Serekaniye’de bugün: Bombardıman altında iki kardeş

Serêkaniyê sokaklarında ellerinde peksimet poşetleriyle dolaşırken muhabirimiz Ruken Cemal’in rastladığı Yezid ve Xofran kardeşler ve Ebu Dawud isimli siviller, kentte yoğun bombardıman ve çatışmaların arasında yaşayan sivillerden sadece birkaçı.

4 gündür işgalci Türk ordusu ve ona bağlı çeteler ile QSD savaşçıları arasında yoğun bir çatışma yaşanıyor. Yine Serêkaniyê kenti havadan savaş uçaklarıyla, karadan da havan ve obüs toplarıyla sürekli bombalanıyor. Sivil can kayıplarının da yaşandığı bu kentte, sabah saatlerinde Serêkaniyê’de bulunan gazeteciler de yoğun bombardımandan dolayı vurulan sivil yerleşim yerlerine ulaşamadıklarını belirtmişlerdi.

Kentini ve topraklarını terk etmeyen ve bombalar altında korku dolu anlar yaşayan ama korkuyu tarif edemeyen Yezid (8) ve Xorfan (7) isimli iki kardeş ile Serêkaniyê sokaklarında karşılaşan muhabirimiz Ruken Cemal onlara, “her yerde çatışma var, bombalar yağıyor, siz nereden çıktınız böyle?

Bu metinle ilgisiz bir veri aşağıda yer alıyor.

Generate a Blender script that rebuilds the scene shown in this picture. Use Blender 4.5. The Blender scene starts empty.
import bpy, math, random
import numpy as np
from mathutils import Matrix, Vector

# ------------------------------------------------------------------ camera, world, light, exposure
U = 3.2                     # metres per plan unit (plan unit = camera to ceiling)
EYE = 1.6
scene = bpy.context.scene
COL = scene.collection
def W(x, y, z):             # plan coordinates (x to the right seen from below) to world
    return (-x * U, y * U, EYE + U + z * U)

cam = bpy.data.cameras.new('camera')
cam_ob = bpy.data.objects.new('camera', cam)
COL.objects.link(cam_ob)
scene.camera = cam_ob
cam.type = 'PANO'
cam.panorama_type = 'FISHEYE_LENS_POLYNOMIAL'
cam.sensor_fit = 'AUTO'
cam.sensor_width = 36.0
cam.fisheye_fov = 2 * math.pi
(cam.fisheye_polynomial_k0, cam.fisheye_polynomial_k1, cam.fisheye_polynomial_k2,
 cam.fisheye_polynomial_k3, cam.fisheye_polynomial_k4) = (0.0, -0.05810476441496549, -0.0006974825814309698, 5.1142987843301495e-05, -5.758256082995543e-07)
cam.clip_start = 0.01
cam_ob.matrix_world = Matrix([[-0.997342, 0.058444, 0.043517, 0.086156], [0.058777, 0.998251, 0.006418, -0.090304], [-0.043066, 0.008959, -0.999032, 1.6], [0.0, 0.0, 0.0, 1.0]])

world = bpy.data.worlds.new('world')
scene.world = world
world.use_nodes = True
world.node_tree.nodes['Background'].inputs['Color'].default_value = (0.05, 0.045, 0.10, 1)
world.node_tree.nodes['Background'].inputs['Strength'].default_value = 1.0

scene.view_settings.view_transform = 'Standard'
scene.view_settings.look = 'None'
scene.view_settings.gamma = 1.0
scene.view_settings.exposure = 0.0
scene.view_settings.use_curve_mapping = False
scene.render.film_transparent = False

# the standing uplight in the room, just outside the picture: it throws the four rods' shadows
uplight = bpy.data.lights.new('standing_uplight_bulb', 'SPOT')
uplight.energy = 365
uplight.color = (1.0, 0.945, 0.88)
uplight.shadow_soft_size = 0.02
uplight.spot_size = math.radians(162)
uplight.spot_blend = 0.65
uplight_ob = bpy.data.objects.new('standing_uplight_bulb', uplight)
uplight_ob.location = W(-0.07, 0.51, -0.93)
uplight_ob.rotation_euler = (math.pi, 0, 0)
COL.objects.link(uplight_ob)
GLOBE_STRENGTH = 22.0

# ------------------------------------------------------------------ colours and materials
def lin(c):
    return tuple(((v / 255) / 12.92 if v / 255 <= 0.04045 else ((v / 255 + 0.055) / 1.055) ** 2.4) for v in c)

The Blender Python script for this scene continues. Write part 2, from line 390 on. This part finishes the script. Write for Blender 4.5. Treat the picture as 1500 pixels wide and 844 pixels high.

Nereye gideceksiniz?” diye soruyor.

 Yezid ve Xofran kardeşler: Kendimize Kake (peksimet) aldık.

Ruken’in korkmuyor musunuz sorsuna nasıl bir cevap vereceklerini bilemeyen çocuklardan Yezid “bizi görmeye gelen bir adam var, o bize cesaret veriyor. O yüzden korkmuyoruz”diyor.

Kentte kalan ve toprağını asla bırakmayacağını söyleyen Serêkaniyêlilerden biri de Ebu Dawud. Elinde bir kova dolusu üzümle muhabirimiz Ruken Cemal’in kaldığı alana doğru gelen Ebu Dawud üzüm ikram ediyor.

Cemal’in “Saldırılar çok yoğun, siz evinizdesiniz, mahallenizdesiniz. Türk ordusu Serêkaniyê girdik dedi. Siz ne diyorsunuz?” sorusuna Ebu Dawut şöyle yanıt veriyor:

“Birçok kez saldırdılar ve her seferinde de kovduk onları. Gelmişlerse de şimdi kovacağız onları, giderler. Ne yaparlarsa yapsınlar, kaçmayacağız, topraklarımızı bırakmayacağız. Ha ölmek, ha bırkmak, toprağımız namusumuzdur. Atalarımızın yurdudur, nereye gideceğiz? Ne yaptık Türklere, topraklarımızdayız. Biz onlara saldırmadık, onlar bize saldırıyor.